What to do:
Give again only those lines from the start of the entries through the line holding "from mathutils.geometry import", leaving them as they are.

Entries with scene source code
»»
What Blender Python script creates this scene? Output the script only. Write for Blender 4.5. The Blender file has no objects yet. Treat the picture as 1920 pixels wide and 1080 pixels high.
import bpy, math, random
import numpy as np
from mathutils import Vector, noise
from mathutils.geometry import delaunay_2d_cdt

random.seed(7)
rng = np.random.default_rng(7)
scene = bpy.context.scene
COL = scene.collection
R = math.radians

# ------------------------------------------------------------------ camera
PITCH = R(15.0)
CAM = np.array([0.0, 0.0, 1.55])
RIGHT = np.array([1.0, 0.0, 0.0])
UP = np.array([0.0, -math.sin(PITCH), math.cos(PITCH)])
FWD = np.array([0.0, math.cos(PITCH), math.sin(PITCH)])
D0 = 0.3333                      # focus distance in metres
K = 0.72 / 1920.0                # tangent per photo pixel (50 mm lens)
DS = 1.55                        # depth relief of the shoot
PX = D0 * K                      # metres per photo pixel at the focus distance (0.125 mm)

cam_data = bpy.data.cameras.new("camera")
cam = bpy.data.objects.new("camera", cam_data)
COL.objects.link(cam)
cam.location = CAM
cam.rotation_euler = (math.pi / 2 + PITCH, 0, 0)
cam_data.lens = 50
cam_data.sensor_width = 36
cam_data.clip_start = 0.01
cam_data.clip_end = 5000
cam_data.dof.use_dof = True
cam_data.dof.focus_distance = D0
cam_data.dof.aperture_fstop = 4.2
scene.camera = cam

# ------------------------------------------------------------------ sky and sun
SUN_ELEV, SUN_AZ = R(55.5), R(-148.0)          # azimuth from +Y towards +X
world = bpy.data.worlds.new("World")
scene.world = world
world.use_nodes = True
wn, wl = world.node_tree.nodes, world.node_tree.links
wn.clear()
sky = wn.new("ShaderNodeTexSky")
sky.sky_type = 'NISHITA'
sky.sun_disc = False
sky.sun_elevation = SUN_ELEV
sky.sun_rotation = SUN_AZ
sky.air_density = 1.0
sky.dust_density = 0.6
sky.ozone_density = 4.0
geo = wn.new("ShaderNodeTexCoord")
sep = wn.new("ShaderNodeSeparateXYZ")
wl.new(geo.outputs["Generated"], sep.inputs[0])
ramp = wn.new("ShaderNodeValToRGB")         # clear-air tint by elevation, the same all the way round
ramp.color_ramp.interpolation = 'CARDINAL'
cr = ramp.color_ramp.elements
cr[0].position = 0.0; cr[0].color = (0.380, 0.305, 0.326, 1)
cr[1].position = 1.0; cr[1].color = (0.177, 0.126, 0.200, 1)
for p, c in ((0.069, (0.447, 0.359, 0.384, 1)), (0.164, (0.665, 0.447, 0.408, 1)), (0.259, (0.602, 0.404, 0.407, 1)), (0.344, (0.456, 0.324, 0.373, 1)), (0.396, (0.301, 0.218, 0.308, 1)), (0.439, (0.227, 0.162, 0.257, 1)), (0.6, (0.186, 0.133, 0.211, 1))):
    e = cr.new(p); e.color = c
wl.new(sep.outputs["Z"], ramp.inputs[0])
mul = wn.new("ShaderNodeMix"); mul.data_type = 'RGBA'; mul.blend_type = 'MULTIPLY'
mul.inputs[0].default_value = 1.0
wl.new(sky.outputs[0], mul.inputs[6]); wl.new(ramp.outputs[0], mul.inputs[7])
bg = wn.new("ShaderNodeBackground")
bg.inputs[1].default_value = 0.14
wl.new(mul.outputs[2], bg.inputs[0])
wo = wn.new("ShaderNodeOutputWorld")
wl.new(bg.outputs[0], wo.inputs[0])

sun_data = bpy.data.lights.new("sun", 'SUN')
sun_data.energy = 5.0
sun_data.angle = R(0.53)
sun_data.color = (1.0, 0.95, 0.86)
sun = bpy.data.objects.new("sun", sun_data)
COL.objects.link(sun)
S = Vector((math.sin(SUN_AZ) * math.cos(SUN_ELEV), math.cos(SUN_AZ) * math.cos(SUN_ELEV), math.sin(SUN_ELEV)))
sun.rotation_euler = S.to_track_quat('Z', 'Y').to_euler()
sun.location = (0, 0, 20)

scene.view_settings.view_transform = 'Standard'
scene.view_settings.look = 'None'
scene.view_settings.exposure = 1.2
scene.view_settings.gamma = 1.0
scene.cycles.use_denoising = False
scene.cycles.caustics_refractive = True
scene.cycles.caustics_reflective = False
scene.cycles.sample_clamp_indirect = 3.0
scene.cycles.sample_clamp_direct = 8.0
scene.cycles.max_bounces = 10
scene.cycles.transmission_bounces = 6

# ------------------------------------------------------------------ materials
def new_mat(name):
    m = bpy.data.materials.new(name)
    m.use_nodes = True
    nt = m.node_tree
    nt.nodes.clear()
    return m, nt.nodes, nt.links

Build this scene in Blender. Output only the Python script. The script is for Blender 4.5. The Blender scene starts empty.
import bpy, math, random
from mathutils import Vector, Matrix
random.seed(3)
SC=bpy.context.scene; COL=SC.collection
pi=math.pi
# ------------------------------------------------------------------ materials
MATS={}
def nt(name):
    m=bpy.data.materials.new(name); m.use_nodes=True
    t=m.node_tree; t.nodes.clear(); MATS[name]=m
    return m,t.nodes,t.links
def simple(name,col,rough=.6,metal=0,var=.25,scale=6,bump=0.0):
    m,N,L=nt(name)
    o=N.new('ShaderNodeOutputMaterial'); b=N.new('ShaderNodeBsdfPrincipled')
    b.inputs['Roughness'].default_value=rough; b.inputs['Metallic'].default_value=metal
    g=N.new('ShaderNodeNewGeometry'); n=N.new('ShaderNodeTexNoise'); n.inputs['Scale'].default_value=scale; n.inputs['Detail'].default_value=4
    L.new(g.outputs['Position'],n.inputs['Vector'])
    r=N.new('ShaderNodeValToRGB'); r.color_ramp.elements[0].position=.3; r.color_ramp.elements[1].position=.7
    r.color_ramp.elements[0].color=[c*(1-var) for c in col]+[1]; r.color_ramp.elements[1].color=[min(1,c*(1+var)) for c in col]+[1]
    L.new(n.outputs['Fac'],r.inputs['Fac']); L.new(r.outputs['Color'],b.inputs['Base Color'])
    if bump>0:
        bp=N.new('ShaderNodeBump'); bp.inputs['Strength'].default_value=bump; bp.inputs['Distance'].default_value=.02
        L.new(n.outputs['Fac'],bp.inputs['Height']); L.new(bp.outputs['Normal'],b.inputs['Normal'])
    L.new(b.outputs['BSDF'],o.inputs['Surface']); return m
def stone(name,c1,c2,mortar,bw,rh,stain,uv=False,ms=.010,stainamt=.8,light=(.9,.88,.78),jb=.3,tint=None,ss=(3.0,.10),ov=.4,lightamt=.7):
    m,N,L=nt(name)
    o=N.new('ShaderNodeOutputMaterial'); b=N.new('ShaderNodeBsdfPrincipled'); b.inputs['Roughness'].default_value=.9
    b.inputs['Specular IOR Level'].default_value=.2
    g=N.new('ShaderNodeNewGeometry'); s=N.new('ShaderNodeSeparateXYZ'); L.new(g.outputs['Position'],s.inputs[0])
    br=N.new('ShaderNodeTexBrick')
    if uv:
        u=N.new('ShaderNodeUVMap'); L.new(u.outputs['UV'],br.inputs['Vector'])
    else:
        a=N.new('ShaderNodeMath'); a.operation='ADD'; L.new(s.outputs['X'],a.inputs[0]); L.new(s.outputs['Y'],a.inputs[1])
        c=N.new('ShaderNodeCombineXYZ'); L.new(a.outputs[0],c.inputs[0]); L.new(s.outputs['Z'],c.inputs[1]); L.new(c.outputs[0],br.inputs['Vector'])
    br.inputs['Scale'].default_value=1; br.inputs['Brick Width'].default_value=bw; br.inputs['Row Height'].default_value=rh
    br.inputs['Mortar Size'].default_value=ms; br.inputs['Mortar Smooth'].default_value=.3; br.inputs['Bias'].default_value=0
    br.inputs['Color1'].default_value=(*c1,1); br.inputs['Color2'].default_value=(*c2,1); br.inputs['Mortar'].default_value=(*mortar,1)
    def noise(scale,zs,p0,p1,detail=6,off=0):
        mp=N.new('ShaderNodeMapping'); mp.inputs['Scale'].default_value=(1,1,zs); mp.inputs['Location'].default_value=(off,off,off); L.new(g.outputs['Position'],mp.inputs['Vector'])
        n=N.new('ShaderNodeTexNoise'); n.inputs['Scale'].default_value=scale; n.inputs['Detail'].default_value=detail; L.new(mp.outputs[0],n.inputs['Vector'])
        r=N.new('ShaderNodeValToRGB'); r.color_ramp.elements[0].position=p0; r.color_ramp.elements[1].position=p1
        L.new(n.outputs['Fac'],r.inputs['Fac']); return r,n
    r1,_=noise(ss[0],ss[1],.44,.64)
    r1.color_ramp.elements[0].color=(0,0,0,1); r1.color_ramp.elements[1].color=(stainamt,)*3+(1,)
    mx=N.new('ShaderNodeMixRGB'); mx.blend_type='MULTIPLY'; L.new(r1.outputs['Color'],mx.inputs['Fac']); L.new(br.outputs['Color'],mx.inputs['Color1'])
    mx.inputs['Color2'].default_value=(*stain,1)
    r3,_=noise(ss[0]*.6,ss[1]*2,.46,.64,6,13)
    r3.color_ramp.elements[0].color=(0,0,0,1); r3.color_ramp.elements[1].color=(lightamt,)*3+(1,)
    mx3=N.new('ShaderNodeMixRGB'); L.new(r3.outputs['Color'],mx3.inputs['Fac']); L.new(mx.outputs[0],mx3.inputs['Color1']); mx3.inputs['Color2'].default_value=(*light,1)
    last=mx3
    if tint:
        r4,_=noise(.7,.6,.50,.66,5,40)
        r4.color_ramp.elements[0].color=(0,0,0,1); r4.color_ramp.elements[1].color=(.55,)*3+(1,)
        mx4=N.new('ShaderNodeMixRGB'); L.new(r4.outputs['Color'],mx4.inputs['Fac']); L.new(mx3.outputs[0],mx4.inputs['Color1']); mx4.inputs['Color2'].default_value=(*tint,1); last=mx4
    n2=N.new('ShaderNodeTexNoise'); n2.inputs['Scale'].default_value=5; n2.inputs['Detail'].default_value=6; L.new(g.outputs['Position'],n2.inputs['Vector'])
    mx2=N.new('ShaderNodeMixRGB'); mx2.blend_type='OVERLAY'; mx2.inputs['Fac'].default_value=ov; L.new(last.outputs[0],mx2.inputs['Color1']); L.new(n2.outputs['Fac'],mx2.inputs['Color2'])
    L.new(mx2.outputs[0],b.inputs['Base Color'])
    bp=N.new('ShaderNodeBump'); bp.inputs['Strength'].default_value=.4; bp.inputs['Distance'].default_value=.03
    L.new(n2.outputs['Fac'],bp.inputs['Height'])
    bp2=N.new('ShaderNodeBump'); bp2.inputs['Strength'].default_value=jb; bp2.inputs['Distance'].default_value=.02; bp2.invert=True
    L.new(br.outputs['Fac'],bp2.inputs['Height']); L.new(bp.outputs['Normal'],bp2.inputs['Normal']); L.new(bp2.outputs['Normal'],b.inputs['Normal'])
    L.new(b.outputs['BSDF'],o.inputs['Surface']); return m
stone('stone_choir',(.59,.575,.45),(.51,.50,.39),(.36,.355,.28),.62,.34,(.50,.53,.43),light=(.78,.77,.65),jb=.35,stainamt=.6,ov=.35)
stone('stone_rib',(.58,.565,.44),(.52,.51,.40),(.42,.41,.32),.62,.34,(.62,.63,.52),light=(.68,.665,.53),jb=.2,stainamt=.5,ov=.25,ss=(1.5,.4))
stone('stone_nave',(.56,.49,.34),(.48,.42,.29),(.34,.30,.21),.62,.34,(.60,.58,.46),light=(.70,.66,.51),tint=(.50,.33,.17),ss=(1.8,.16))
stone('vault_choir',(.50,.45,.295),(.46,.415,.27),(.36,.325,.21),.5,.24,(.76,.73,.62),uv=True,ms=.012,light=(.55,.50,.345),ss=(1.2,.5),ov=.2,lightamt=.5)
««
Answer for the task:
What Blender Python script creates this scene? Output the script only. Write for Blender 4.5. The Blender file has no objects yet. Treat the picture as 1920 pixels wide and 1080 pixels high.
import bpy, math, random
import numpy as np
from mathutils import Vector, noise
from mathutils.geometry import delaunay_2d_cdt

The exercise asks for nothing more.